Trading & Exchanges TRADING & EXCHANGES: Market Microstructure for Practitioners is about trading, the people who trade securities and contracts, the marketplaces where they trade, the rules that govern trading, and the differences between investing, speculating, and gambling. It is the definitive guide for anyone interested in learning about investors, brokers, dealers, arbitrageurs, retail traders, day traders, rogue traders, and gamblers; exchanges, boards of trade, dealer networks, ECNs (electronic communications networks), crossing markets, and pink sheets; single price auctions, open outcry auctions, screen-based markets, and brokered markets; limit orders, market orders, and stop orders; program trades, block trades, and short trades; price priority, time precedence, public order precedence, and display precedence; and insider trading, scalping, and bluffing.
Trading and Exchanges describes in plain words how markets work; how governments and exchanges regulate them; and how traders create liquidity, volatility, informative prices, trading profits, and transaction costs.
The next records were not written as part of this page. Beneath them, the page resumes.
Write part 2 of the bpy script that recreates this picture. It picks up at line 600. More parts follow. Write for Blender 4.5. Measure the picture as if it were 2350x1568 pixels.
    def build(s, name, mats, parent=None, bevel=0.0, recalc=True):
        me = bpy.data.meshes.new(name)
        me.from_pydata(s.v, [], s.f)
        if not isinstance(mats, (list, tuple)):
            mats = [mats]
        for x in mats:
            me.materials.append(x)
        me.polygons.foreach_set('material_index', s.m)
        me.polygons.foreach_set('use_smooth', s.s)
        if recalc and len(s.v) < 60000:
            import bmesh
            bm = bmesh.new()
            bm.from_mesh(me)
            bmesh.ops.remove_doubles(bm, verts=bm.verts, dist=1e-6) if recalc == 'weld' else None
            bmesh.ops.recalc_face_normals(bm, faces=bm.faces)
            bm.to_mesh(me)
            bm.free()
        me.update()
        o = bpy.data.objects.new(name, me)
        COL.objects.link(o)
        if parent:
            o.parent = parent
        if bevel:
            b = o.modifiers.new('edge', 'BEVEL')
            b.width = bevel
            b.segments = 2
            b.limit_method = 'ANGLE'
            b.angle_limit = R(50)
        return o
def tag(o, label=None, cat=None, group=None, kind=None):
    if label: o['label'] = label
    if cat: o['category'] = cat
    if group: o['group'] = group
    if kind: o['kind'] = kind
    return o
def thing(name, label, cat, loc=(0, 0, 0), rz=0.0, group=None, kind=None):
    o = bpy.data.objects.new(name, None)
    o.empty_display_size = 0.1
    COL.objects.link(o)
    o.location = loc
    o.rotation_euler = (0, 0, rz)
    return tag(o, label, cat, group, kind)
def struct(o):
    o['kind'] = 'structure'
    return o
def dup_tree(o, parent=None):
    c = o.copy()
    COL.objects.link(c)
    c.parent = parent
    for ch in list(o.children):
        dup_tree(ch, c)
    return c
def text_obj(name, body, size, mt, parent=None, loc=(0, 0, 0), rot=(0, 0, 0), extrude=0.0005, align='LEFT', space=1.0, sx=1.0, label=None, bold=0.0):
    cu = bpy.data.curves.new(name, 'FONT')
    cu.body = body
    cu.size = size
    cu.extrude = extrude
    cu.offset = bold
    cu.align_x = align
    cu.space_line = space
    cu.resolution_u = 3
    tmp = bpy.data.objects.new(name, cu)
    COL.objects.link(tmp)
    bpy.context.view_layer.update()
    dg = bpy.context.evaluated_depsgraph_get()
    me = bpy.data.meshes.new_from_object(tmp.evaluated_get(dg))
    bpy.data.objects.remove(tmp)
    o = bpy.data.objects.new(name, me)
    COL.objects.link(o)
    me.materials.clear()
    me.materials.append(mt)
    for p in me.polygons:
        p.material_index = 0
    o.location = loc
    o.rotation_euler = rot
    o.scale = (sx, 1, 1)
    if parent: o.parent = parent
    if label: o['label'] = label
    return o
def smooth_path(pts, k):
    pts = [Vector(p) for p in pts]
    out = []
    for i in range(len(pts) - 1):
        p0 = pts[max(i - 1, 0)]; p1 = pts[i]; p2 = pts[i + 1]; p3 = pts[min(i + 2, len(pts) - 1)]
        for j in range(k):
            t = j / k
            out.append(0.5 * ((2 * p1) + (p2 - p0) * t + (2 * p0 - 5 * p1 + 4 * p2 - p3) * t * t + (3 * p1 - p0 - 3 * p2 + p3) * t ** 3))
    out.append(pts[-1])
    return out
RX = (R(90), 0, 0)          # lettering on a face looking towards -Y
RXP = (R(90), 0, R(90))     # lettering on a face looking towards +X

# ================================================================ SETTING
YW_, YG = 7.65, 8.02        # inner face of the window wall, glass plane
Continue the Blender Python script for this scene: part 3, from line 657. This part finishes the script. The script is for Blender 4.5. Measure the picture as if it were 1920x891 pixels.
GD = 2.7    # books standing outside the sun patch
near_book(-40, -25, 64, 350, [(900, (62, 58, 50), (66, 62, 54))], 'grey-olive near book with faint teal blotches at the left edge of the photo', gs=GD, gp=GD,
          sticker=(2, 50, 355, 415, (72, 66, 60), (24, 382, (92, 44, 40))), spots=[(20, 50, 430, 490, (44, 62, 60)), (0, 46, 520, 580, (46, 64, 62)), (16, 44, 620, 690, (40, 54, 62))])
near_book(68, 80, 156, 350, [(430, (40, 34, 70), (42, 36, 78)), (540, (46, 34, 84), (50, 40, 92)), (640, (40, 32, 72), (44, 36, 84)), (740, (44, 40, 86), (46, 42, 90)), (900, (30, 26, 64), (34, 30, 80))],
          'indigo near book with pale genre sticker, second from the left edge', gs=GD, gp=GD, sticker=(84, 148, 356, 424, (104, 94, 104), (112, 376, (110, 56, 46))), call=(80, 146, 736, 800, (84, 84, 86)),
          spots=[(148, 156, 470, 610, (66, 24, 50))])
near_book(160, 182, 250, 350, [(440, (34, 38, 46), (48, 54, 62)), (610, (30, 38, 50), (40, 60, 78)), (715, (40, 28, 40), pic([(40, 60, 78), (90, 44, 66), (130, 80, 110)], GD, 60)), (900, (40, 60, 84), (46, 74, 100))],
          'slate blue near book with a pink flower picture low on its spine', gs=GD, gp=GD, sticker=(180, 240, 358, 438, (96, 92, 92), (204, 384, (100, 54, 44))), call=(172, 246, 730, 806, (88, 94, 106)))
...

It identifies the trading strategies that make markets liquid, produce prices that reflect information about fundamental values, and allow some traders to consistently profit while others lose. Since the success of trading strategies depends on the trading rules used in various markets, the text also considers the regulatory forces that create and enforce trading rules.

If you trade, this book can improve your trading strategies. If you are—or aspire to be—a dealer, broker, regulator, or exchange official, it can help you design better markets. If you are merely curious about how markets work, you will find Trading and Exchanges to be highly informative and entertaining.

The presentation assumes no prior knowledge and does not rely upon mathematical methods. It therefore should be accessible to all interested readers.

Numerous text boxes appear throughout the book. These boxes contain examples, entertaining stories, and historical explanations that illustrate and illuminate points made in the text.